Clinton Praises Strength of U.S.-European Relations

29 November 2012
Secretary Clinton  (AP Images)

Secretary Clinton says the U.S.-European partnership can deliver results for all of its people.

Secretary of State Hillary Rodham Clinton says the United States and its European partners are more closely aligned on a wide range of global security and economic issues than ever before.

“What we have achieved in the last four years is a record we must keep building on because there are even more consequential and, in many ways, more difficult challenges that lie ahead,” Clinton said during a November 29 speech on U.S.-European relations at the Brookings Institution, a Washington-based public policy research center.

Clinton said, during a wide-ranging discussion, that she will make her 38th trip to Europe in the coming week to meet with senior Czech officials in Prague to discuss energy independence and to promote human rights and democracy. She also plans to meet with NATO allies in Brussels to discuss a broad range of security issues.

The secretary also will meet with European Union officials in Brussels to discuss energy security. She then travels to Dublin to join colleagues from the Organization for Security and Co-operation in Europe to review progress in advancing security, democracy and human rights across Europe and Eurasia.

Clinton said the strength of U.S.-European relations over the last four years is reflected in cooperative efforts to resolve the conflict in Afghanistan, end the crisis in Libya, prevent Iran’s nuclear weapons development program and bolster joint strategic defenses.

The trans-Atlantic partnership, Clinton said, has reached a critical moment where decisions will have to be made about shared economic interests and how well they can thrive together in the coming years. “Perhaps the most important questions in the years ahead will be whether we invest as much energy into our economic relationship as we have put into our security relationship,” she said.

Clinton told the Brookings conference that a comprehensive U.S.-European Union trade agreement would improve prosperity and security on both sides of the Atlantic. “If we work at it, and if we get this right, an agreement that opens markets and liberalizes trade would shore up our global competitiveness for the next century, creating jobs and generating hundreds of billions of dollars for our economies,” she said.

She acknowledged that there is considerable work to do, including addressing long-standing barriers to trade and market access. U.S. trade with Europe totaled more than $485 billion in goods in the first nine months of 2012, and U.S. exports of goods to Europe through September totaled $200 billion, according to the U.S. Commerce Department.

A trade working group led by U.S. Trade Representative Ron Kirk and EU Trade Commissioner Karel De Gucht has been studying a trade proposal for the past year and are expected to make a formal recommendation to launch trade negotiations in a report to be released in December 2012 or January 2013, according to news reports.

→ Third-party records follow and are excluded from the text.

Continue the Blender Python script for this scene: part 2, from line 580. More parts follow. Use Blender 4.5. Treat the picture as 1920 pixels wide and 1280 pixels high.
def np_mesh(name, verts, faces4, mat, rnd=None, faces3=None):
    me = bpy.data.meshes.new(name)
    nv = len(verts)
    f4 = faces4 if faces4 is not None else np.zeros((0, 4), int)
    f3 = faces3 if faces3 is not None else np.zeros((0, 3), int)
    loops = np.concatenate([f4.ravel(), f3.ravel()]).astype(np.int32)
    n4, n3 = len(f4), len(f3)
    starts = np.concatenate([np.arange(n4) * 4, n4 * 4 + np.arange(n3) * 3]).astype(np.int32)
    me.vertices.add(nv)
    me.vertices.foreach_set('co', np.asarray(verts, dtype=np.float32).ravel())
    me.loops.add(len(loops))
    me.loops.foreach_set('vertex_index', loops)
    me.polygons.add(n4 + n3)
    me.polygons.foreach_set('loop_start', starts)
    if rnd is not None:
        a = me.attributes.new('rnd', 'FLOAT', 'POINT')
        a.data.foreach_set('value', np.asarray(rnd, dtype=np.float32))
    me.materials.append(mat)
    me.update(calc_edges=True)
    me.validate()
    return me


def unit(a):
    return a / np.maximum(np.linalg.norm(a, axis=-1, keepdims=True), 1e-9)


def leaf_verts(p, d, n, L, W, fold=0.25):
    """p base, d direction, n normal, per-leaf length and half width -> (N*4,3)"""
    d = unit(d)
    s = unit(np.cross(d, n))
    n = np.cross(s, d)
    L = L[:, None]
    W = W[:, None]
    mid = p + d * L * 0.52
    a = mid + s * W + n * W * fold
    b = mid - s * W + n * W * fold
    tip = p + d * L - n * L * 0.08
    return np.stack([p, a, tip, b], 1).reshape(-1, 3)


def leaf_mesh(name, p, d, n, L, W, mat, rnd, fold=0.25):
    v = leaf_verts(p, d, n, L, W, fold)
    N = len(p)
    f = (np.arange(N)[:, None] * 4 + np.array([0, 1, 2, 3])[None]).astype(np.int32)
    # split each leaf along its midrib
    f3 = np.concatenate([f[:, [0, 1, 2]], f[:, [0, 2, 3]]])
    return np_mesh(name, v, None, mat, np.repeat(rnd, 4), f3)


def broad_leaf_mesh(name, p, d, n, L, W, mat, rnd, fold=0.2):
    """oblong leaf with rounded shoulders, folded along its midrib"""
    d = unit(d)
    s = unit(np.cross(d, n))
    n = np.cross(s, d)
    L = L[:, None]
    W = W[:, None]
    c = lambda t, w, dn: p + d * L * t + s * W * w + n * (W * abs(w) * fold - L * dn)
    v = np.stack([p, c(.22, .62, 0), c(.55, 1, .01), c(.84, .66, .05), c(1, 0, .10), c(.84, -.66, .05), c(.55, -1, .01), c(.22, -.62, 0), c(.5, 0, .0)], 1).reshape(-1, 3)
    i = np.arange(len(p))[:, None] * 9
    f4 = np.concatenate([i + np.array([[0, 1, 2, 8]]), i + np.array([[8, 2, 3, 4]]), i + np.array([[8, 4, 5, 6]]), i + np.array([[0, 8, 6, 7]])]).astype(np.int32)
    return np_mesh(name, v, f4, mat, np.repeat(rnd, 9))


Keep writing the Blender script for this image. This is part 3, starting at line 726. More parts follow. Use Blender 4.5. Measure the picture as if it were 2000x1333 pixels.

But to strengthen economic ties between the United States and Europe requires both sides to build stronger economic foundations at home, Clinton said. For the United States, it means making tough choices, and investing in greater competitiveness to set a platform for stronger economic growth, she said. For Europe, Clinton encouraged European leaders to “move toward policies that promote credible and sustainable growth and create jobs.”